L’attività di Fortunato Pio Castellani e dei suoi figli Alessandro e Augusto, orafi, collezionisti e mercanti di antichità, s’intreccia con la stagione delle grandi scoperte di scavo nei territori anticamente abitati dalle popolazioni etrusche e italiche. La famiglia Castellani infatti avvia e sviluppa anche un’intensa attività di collezionismo e promuove scambi di antichità provenienti dalla Penisola, in cui interesse storico, esigenze di studio, sentimento nazionale e commercio internazionale s’intrecciano. L’esposizione approfondisce con un pannello molto chiaro ed efficace la storia della famiglia Castellani, della sua bottega orafa, che lancia la moda della gioielleria antica, e della sua straordinaria collezione raccolta negli anni e donata in parte al Museo di Villa Giulia nel 1919, per entrarvi ufficialmente nel 1926, e in parte disseminata nei musei di tutto il mondo. La bottega chiude poi nel 1927 per difficoltà finanziarie e mancanza di clienti. In occasione della mostra alla Fondazione per la prima volta un nucleo consistente della Collezione Castellani lascia Villa Giulia.
Le sei sezioni della mostra espongono numerosi gioielli antichi accanto a fedeli riproduzioni ottocentesche, come il pendente in oro a testa di Acheloo; ceramiche attiche, come la kylix attribuita al Pittore di Phrynos; e ceramiche mediterranee, come l’hydria prodotta a Caere e attribuita al Pittore dell’Aquila.

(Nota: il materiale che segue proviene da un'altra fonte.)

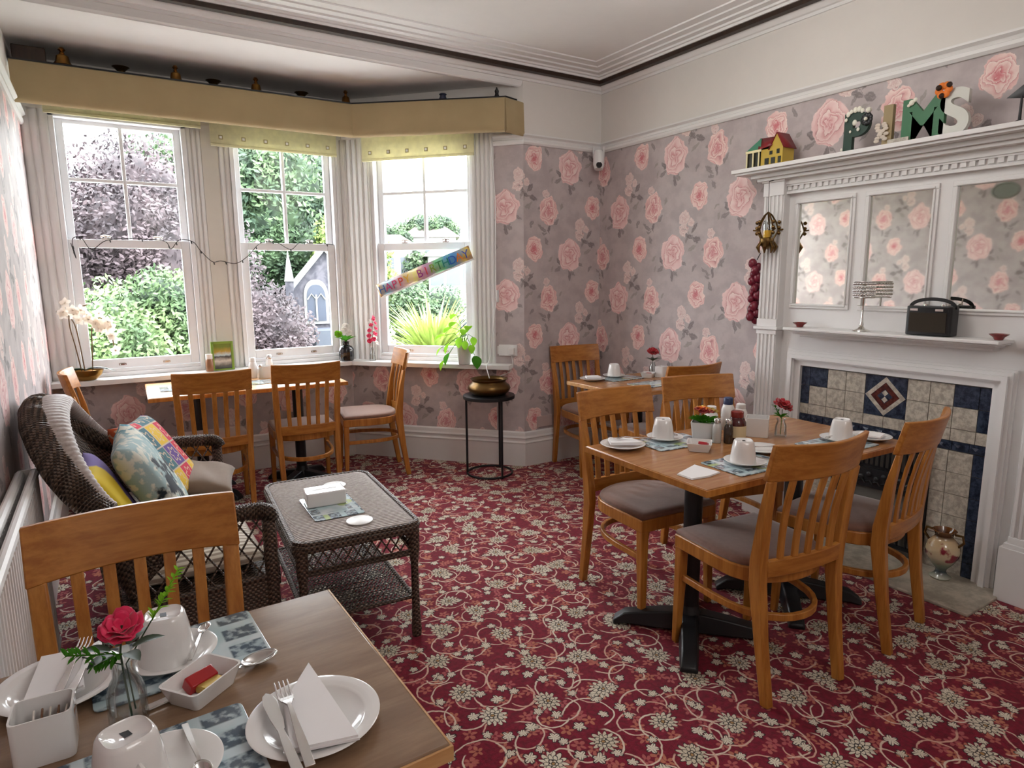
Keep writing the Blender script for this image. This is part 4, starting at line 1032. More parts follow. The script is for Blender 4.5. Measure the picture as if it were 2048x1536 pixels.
m = MB(); m.loft([[(x * 1.0, .115 * k * cos(a), .075 * k * sin(a)) for a in [2 * pi * i / 32 for i in range(32)]] for x, k in ((0, 1), (.012, 1), (.018, .85), (.012, .8), (.012, .01))])
mat('grey_plaque', lin(120, 124, 116), .4); o = m.build('oval_plaque', MATS['grey_plaque']); o.location = (XL + .001, 2.73, 2.20); tag(o, 'grey oval wall plaque on the left wall, seen in the right mirror', 'plaque')
# red garland on the wall beside the pilaster
t = empty('red_garland', (3.345, 2.545, 1.165), 0, 'string of dark red dried chillies and bulbs hanging beside the left pilaster', 'garland')
mat('garland_red', lin(112, 22, 44), .4, coat=.3)
rn = random.Random(3); m = MB()
for k in range(17):
    z = .02 + k * .0212; a = k * 2.5; r = .021 + .008 * rn.random()
    m.ball((-.0 + .018 * cos(a), .02 * sin(a), z), r, 10, 7, sq=(1, 1, 1.15))
m.build('dried_bulbs', MATS['garland_red'], t)
m = MB(); m.tube([(.0, -.005, .38), (.01, -.02, .42)], .003, 6); m.build('cord', MATS['black_metal'], t)
# ---------------------------------------------------------------- security camera in the corner
t = empty('security_camera', (3.285, 3.955, 2.32), radians(-35), 'white security camera with round lens in the far corner below picture rail', 'camera')
m = MB(); m.tube([(0, .01, .055), (0, 0, .03), (0, -.005, -.02), (0, -.012, -.05)], [.026, .033, .034, .026], 20); m.build('camera_body', MATS['white_plastic'], t)
m = MB(); m.at((0, -.034, -.03), rx=radians(75)); m.lathe([(.018, 0), (.018, .008), (.012, .009), (.0, .006)], n=20); m.build('lens', MATS['black_glass'], t)
m = MB(); m.at((0, -.032, -.0), rx=radians(85)); m.lathe([(.004, 0), (.004, .004)], n=10); m.build('led', MATS['black_glass'], t)
for s in (-1, 1):
    m = MB(); m.tube([(s * .03, .01, .02), (s * .032, .012, .085)], .005, 8); m.build('aerial', MATS['white_plastic'], t)
m = MB(); m.box(-.02, .02, .02, .05, .02, .06); m.build('mount', MATS['white_plastic'], t)
t.scale = (1.25, 1.25, 1.25)
# ---------------------------------------------------------------- sockets and wiring on the bay corner
def on45(s, d, z): p = P45(s, -d); return (p[0], p[1], z)
sx = 1.318
t = empty('wall_socket', on45(sx + .025, 0, .905), A45, 'white double wall socket with plug beside the sill end', 'socket')
m = MB(); m.box(-.073, .073, -.012, -.001, -.043, .043); m.build('socket_plate', MATS['white_plastic'], t, bevel=.002)
m = MB(); m.box(.012, .055, -.045, -.012, -.03, .02); m.build('plug', MATS['white_plastic'], t, bevel=.004)
m = MB(); m.tube([(.033, -.03, -.03), (.045, -.035, -.10), (.03, -.06, -.16), (-.06, -.10, -.195)], .003, 8); m.build('flex', MATS['white_plastic'], t)
o = MB().box(-.022, .022, -.004, .0, -.03, .03).build('tag_card', MATS['white_plastic']); o.location = on45(W3B + .035, .003, .905); o.rotation_euler = (0, 0, A45); tag(o, 'small white tag hanging on the wall left of the socket', 'tag')
t = empty('wall_socket', (2.86, YB, .335), 0, 'painted-over double wall socket low on the corner wall above the skirting', 'socket')
mat('socket_pinkish', lin(186, 168, 164), .5)
m = MB(); m.box(-.073, .073, -.01, -.001, -.043, .043); m.build('socket_plate', MATS['socket_pinkish'], t, bevel=.002)
p0, p1 = on45(W3B - .01, .03, 2.46), on45(W3B - .012, .03, 1.2)
m = MB(); m.tube([p0, on45(W3B + .012, .012, 2.0), on45(W3B + .006, .012, 1.31), on45(W3B + .012, .014, 1.29), on45(W3B - .02, .02, 1.05), on45(W3B - .04, .03, .84), on45(W3B - .04, .13, .79), (2.36, 4.06, .722)], .0035, 8)
tag(m.build('white_cable', MATS['white_plastic']), 'thin white cable running down the window casing into the brass pot', 'cable')
m = MB(); m.sweep([on45(W3B + .02, .008, 1.36), on45(W3B + .02, .008, 1.27)], (.016, .012), up=(0, 1, 0)); tag(m.build('cable_joiner', MATS['white_plastic']), 'small white cable box on the edge of the right window casing', 'cable box')
# ---------------------------------------------------------------- pelmet over the bay
PF = [(XL + .01, 4.74), (1.63, 4.71), (2.48, 4.0), (2.66, 4.05)]
pel = empty('pelmet', (XL, 4.9, 2.455), 0, 'padded gold fabric pelmet running round the top of the bay windows', 'pelmet')
def L3(p, z): return (p[0] - XL, p[1] - 4.9, z - 2.455)
def pelpanel(name, a, b, n=24, bulge=.018):
    a, b = Vector(a), Vector(b); d = (b - a).normalized(); nr = Vector((d.y, -d.x))   # towards the room
    if nr.y > 0 and abs(nr.y) > abs(nr.x) * .2: nr = -nr
    m = MB(); prof = [(0, .228), (.008, .22), (.010 + bulge * .3, .14), (.010 + bulge, .05), (.012 + bulge * .9, .015), (bulge * .5, -.004), (-.012, .0), (-.012, .228)]
    rings = []
    for i in range(n + 1):
        p = a + (b - a) * (i / n); w_ = .003 * sin(i * 1.3) + .002 * sin(i * 2.9)
        rings.append([L3((p.x + nr.x * (q[0] + (w_ if 0 < k < 6 else 0)), p.y + nr.y * (q[0] + (w_ if 0 < k < 6 else 0))), 2.455 + q[1]) for k, q in enumerate(prof)])
    m.loft(rings); return m.build(name, MATS['pelmet_gold'], pel, ang=70)
pelpanel('front_panel', PF[0], PF[1], 40); pelpanel('side_panel', PF[1], PF[2], 24); pelpanel('return_panel', PF[2], PF[3], 6, .004)
m = MB(); m.prism([L3(p, 0)[:2] for p in [(XL + .01, 4.735), (1.632, 4.704), (2.485, 3.992), (2.60, 4.03), P45(1.40, -.01), P45(0, -.01), (XL + .01, YW - .01)]], .228, .236); m.build('dark_top_board', MATS['black_plastic'], pel, smooth=False)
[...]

La Sala azzurra ospita un dialogo tra l’oreficeria etrusca, affiancata alla produzione ottocentesca della bottega Castellani, con i gioielli contemporanei di Chiara Camoni, artista presente con una serie di sculture-gioiello ottenute fondendo oggetti preziosi con un processo inverso, che “dalla forma ritorna verso l’informe, e dal quale si genera inaspettatamente altra bellezza”, collane sculture enormi, molto raffinate.
La mostra ha ricevuto la Medaglia di Rappresentanza del Presidente della Repubblica Italiana, prestigioso riconoscimento che viene attribuito a iniziative ritenute di particolare interesse culturale, scientifico, artistico, sportivo o sociale.
Vale la pena uno sguardo al Giardino, pubblico, dove fino a oggi è visibile l’installazione di Giancarlo Neri Bosco Verticale? No, Albero orizzontale (di Natale), una distesa di palle di vetro che di sera si illuminano di tanti colori, come enormi fiocchi di neve, una decorazione natalizia, terreno scivoloso per un artista, che ha accolto la sfida nella città in cui il Bosco verticale ha fatto da detonatore.